# SUPPLIED RECORDS
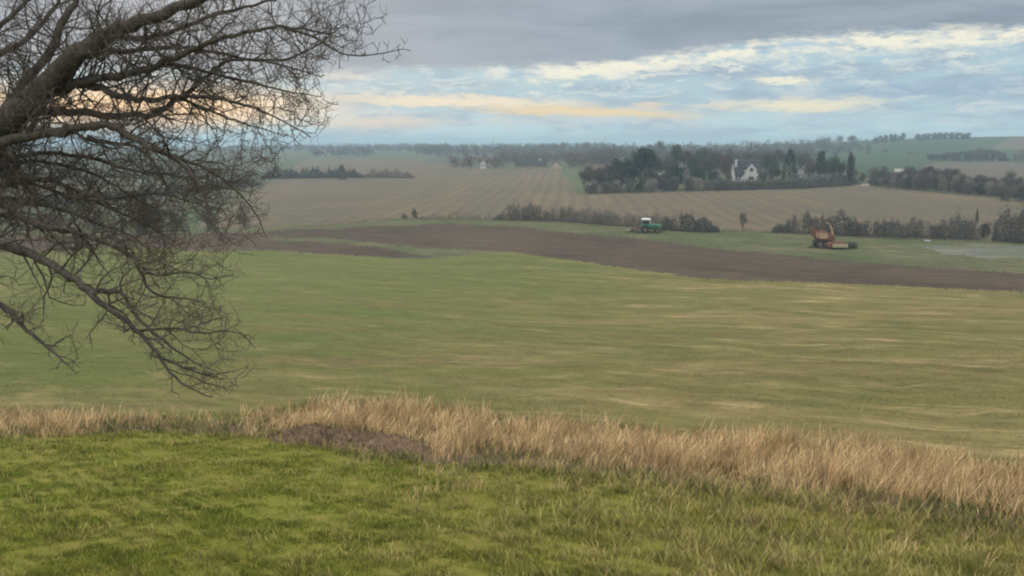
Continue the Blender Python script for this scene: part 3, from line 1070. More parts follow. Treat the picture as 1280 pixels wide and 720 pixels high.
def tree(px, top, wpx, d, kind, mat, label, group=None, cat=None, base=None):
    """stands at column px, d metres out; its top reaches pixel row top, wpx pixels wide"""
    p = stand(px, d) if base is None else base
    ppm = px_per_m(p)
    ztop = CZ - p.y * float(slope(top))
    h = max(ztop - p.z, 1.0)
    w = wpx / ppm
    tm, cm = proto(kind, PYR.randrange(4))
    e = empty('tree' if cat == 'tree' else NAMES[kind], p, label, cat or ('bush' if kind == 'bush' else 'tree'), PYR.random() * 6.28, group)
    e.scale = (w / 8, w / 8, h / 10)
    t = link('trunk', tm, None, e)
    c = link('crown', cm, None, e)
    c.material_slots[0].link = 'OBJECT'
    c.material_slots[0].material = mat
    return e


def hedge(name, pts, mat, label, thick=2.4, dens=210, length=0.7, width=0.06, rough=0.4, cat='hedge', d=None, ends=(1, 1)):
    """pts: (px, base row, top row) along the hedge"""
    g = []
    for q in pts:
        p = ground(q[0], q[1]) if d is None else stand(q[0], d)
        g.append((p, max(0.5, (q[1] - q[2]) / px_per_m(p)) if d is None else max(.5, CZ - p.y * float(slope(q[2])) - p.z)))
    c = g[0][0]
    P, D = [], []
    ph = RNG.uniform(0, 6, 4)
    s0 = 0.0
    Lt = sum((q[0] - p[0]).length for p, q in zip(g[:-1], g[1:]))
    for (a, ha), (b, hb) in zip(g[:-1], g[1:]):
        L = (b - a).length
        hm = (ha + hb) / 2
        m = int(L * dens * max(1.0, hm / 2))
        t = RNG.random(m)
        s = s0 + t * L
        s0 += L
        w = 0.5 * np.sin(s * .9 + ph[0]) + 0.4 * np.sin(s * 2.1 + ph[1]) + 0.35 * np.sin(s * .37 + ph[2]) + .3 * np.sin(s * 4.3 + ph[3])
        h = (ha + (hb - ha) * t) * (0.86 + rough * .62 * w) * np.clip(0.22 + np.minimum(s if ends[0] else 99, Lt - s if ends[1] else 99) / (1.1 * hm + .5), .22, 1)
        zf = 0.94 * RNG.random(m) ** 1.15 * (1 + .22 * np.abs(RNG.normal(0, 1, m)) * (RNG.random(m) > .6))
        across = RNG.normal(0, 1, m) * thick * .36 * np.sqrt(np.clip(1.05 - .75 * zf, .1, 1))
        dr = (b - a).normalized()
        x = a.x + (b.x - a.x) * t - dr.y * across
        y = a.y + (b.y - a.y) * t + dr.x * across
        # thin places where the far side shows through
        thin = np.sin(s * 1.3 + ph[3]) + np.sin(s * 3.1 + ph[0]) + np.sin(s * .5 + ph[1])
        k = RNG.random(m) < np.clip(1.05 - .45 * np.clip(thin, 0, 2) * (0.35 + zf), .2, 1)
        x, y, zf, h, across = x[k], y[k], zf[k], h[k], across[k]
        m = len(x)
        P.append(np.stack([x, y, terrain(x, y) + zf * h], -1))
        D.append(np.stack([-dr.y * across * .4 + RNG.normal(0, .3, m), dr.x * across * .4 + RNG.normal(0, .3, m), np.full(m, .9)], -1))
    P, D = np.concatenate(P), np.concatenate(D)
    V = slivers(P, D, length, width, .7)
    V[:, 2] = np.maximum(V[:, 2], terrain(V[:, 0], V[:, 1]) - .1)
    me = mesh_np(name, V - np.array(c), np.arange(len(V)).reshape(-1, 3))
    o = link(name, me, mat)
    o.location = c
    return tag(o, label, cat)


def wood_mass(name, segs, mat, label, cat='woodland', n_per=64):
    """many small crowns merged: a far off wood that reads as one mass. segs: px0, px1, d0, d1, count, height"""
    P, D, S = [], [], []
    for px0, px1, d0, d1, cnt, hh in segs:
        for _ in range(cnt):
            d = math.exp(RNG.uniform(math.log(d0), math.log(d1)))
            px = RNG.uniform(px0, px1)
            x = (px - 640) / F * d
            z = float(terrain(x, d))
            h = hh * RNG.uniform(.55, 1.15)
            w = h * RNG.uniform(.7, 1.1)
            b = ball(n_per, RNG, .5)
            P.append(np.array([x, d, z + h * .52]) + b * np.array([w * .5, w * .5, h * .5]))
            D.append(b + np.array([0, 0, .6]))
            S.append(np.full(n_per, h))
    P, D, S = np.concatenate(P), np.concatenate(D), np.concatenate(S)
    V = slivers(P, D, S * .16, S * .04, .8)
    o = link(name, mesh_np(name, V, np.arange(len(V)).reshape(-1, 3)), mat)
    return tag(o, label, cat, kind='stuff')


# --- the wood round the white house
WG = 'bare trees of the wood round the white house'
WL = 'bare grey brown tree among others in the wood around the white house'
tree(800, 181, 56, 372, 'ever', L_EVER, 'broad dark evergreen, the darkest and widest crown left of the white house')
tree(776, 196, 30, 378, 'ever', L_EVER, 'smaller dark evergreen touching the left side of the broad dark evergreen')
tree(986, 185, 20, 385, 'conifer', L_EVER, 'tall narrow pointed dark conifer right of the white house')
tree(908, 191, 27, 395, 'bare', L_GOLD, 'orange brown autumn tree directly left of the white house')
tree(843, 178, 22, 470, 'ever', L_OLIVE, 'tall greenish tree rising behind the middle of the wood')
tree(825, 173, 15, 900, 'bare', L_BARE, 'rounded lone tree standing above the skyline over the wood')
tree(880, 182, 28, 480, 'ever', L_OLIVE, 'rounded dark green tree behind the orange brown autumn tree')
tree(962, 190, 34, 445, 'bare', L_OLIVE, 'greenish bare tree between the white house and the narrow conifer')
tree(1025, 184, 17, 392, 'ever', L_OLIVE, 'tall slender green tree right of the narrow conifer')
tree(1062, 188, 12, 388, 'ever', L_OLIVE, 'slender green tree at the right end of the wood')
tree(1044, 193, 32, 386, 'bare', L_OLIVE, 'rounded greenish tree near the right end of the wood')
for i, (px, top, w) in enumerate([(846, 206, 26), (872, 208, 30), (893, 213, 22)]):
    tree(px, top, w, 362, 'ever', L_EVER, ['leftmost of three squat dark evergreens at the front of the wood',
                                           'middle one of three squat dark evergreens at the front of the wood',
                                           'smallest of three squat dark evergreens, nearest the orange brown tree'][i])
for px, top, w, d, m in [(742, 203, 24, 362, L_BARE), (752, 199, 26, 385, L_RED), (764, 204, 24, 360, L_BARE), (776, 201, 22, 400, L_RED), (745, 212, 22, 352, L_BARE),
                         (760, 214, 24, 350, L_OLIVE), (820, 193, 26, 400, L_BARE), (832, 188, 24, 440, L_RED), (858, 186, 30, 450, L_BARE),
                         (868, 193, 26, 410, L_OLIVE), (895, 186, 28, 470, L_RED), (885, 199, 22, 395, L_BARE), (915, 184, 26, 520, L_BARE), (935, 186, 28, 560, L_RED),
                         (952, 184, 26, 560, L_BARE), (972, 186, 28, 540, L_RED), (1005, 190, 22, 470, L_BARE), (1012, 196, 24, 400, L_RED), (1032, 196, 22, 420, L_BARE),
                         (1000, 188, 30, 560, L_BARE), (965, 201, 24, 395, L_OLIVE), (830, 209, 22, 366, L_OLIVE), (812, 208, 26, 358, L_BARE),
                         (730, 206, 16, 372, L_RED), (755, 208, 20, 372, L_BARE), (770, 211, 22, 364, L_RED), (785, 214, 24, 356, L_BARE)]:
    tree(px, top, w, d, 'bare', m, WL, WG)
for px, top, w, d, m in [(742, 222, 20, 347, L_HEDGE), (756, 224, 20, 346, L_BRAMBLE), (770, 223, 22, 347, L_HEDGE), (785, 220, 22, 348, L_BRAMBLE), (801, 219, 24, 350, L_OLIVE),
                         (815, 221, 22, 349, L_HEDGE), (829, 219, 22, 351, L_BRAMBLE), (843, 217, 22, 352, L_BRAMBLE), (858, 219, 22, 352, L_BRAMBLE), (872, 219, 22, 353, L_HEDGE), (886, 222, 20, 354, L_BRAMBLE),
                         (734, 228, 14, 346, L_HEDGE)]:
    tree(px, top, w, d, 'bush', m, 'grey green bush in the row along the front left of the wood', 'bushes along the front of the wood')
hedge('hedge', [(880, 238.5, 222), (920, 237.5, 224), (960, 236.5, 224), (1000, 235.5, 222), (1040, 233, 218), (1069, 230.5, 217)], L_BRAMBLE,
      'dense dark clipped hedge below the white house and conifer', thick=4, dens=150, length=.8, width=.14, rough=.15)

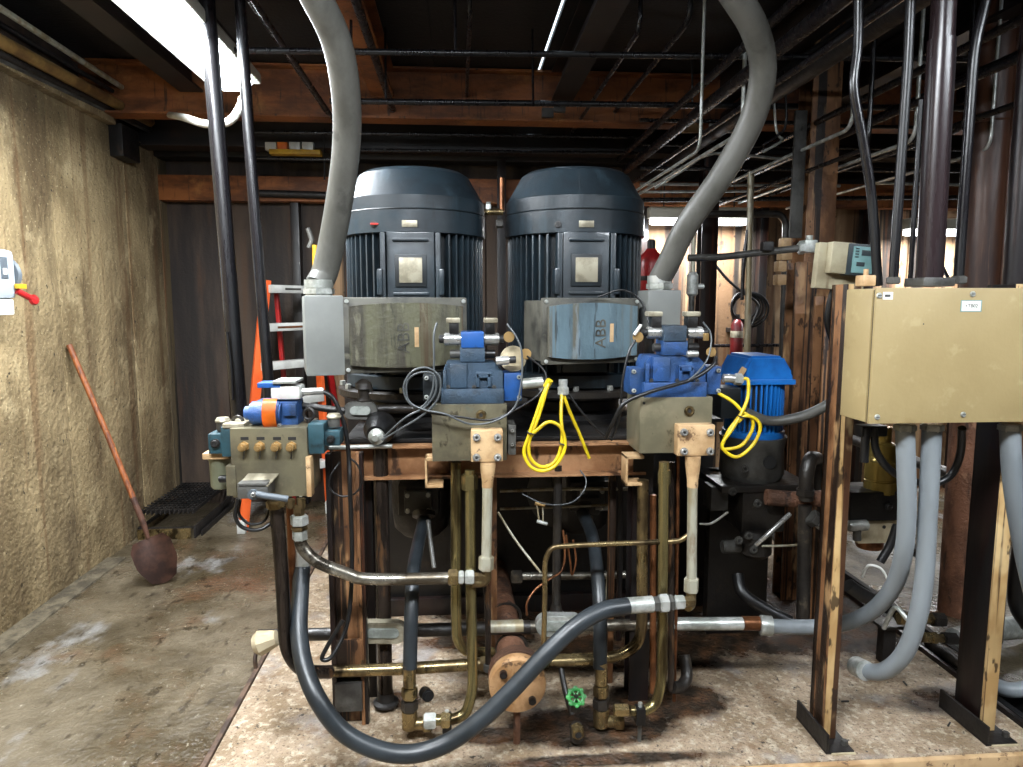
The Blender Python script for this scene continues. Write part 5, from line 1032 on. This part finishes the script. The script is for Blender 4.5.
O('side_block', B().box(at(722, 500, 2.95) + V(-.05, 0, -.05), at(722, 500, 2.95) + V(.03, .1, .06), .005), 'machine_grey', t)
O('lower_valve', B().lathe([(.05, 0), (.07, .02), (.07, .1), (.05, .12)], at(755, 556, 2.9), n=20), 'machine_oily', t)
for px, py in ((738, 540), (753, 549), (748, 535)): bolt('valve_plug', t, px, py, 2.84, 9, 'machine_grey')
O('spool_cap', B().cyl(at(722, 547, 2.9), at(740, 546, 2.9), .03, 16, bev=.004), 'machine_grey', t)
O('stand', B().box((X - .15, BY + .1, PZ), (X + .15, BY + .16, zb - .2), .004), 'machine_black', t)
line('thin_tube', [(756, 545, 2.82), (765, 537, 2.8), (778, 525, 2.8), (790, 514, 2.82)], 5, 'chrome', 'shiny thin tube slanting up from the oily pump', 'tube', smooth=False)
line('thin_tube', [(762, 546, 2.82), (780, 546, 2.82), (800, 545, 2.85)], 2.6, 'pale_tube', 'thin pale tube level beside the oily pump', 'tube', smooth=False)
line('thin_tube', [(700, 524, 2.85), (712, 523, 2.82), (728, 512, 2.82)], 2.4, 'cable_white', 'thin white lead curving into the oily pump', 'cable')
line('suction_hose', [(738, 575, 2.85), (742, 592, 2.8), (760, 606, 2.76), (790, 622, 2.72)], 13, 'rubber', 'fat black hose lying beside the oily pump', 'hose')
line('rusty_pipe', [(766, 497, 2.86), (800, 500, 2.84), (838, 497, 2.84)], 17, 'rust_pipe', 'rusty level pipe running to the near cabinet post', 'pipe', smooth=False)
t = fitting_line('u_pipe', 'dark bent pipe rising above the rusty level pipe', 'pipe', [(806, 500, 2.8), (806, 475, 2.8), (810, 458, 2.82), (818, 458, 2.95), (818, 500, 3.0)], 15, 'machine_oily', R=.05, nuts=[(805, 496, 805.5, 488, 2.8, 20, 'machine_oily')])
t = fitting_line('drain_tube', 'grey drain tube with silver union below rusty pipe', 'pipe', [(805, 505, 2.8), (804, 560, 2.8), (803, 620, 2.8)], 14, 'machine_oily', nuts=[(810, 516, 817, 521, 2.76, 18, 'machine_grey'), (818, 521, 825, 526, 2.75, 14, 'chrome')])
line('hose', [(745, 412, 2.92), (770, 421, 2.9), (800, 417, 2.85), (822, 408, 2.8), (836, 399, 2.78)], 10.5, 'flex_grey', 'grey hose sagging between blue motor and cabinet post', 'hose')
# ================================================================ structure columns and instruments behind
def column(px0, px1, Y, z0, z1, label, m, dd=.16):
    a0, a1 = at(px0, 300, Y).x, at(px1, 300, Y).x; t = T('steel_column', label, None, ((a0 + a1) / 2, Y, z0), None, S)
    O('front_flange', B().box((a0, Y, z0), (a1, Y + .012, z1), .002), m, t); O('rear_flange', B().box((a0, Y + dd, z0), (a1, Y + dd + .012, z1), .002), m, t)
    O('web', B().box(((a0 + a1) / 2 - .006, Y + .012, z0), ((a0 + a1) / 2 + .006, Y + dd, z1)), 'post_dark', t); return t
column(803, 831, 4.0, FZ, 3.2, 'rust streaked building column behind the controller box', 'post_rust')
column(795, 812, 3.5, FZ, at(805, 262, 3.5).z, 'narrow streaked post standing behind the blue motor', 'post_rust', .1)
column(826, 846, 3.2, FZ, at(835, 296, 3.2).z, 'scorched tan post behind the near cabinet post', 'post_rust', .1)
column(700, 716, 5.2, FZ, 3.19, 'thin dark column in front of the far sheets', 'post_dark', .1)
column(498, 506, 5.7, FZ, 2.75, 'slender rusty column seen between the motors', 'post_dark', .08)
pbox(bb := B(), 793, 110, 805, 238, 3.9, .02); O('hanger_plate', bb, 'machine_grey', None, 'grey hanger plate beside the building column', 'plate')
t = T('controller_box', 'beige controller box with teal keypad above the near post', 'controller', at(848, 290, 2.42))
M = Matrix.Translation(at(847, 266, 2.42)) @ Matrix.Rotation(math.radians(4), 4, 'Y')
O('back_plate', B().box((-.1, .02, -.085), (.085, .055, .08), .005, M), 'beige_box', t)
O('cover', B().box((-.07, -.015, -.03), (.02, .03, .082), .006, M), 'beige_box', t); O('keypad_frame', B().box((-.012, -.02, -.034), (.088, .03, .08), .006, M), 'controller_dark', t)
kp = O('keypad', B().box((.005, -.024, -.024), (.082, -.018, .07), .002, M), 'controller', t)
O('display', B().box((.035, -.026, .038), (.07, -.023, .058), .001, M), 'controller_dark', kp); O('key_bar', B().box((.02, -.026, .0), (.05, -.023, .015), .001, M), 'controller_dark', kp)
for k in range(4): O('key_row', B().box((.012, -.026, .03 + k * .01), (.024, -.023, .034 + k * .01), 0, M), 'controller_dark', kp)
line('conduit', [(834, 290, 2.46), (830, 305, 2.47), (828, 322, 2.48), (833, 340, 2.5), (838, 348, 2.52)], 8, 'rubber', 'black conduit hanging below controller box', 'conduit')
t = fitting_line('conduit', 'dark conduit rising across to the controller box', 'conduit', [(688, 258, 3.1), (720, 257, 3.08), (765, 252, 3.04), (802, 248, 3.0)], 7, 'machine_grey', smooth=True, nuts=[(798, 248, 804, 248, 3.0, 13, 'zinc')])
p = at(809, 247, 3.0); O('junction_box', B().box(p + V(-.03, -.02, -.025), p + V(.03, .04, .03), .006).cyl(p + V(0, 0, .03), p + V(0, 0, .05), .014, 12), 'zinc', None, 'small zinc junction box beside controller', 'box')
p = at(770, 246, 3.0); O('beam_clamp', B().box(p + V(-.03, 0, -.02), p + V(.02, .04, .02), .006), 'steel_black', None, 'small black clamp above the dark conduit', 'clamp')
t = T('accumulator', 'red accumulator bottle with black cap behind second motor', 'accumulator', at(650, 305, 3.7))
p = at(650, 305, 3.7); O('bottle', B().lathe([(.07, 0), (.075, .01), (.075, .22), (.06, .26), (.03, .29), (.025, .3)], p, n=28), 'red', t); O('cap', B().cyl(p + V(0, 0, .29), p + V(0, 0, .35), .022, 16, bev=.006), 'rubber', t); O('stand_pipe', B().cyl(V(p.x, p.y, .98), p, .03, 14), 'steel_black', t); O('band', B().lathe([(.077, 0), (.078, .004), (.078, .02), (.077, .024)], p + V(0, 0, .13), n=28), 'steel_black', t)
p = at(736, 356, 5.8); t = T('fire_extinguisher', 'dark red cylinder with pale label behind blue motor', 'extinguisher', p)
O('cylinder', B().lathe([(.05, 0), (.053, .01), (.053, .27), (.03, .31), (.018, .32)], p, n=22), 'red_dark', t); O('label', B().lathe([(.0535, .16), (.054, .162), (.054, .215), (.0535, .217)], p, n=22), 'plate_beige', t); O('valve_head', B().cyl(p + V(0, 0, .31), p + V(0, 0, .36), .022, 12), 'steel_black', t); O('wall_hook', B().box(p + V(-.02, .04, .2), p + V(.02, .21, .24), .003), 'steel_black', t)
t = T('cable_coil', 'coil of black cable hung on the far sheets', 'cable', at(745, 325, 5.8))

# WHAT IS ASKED
Go through the entries and return each line where the word "script" appears.

# THE RESULT
Continue the Blender Python script for this scene: part 3, from line 1070. More parts follow. Treat the picture as 1280 pixels wide and 720 pixels high.
The Blender Python script for this scene continues. Write part 5, from line 1032 on. This part finishes the script. The script is for Blender 4.5.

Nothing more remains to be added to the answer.